:: Exercise input ::
▽
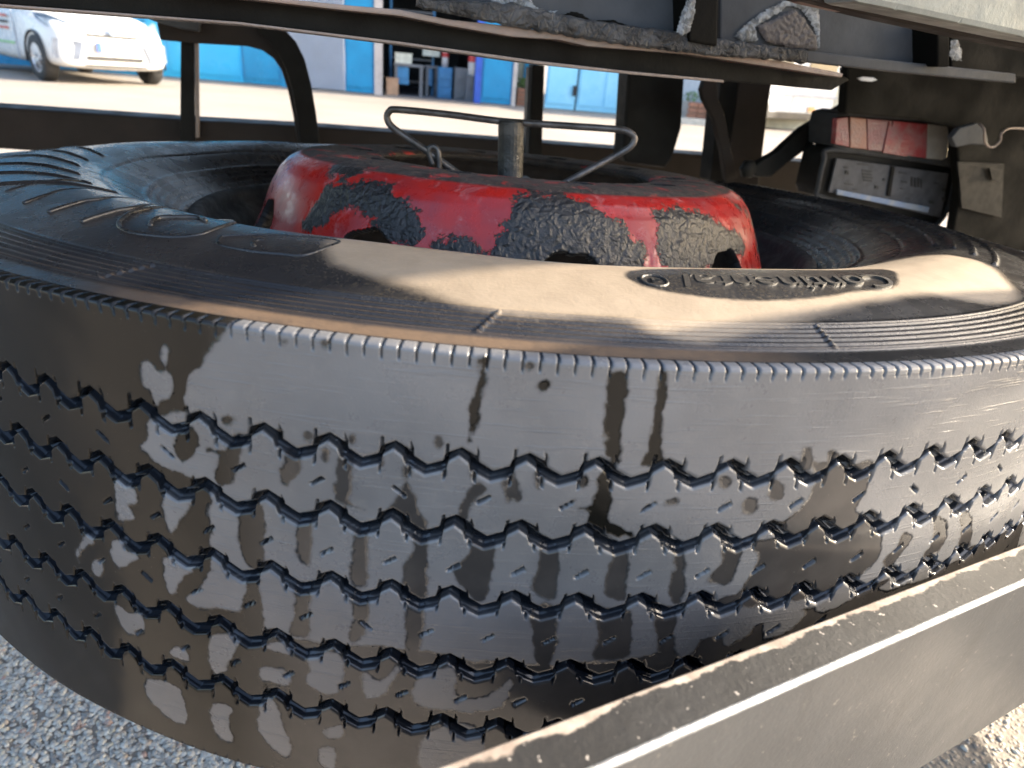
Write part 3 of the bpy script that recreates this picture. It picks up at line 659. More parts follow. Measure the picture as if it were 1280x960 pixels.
△
▽
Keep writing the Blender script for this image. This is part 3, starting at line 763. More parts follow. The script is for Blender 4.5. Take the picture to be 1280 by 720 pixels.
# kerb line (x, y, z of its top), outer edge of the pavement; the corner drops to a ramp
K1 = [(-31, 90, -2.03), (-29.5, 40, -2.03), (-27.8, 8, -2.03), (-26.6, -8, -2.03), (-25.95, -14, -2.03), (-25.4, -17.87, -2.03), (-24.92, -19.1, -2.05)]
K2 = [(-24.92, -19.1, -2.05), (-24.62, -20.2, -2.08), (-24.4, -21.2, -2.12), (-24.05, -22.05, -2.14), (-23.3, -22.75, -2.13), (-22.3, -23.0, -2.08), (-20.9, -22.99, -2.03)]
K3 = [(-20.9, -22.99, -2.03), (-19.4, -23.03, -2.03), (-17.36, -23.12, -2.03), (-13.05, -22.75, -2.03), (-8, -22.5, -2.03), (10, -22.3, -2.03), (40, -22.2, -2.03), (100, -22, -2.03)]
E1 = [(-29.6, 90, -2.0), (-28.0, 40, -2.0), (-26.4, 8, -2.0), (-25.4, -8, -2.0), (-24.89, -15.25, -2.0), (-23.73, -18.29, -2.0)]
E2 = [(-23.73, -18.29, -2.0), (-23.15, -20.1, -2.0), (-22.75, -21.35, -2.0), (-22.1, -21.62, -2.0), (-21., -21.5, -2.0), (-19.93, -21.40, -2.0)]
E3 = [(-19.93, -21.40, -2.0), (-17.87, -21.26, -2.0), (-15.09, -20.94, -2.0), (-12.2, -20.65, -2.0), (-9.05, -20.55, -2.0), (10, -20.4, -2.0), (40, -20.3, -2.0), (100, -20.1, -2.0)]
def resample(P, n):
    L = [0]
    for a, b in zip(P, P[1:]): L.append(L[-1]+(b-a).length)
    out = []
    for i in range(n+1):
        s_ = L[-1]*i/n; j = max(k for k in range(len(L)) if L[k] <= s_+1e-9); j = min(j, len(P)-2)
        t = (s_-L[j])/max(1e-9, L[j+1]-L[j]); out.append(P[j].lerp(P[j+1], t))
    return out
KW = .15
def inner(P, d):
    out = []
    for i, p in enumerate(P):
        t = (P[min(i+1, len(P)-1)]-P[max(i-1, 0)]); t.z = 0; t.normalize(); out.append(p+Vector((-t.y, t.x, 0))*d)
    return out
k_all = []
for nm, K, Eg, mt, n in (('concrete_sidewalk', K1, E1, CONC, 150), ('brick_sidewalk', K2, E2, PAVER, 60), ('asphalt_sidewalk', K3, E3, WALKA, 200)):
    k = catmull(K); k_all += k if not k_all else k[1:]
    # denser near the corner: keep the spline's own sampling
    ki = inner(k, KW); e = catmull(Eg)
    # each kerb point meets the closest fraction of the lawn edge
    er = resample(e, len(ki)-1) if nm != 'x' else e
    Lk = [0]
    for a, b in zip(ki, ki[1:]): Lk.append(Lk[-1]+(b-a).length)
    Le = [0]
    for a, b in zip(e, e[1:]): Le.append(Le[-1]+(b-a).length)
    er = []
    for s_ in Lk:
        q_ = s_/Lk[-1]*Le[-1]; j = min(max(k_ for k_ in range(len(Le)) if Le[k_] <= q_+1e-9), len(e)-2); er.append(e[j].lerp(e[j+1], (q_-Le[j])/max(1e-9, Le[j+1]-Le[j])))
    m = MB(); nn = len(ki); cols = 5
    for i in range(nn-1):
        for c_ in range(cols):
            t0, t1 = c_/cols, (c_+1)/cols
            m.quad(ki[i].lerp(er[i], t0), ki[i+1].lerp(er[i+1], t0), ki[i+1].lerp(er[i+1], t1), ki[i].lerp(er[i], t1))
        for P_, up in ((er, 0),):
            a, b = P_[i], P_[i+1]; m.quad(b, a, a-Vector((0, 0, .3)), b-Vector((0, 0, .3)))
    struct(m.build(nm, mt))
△
:: Set task ::
Take every line from the data above that holds "More" and copy it out.

:: Reply to the exercise ::
Write part 3 of the bpy script that recreates this picture. It picks up at line 659. More parts follow. Measure the picture as if it were 1280x960 pixels.
Keep writing the Blender script for this image. This is part 3, starting at line 763. More parts follow. The script is for Blender 4.5. Take the picture to be 1280 by 720 pixels.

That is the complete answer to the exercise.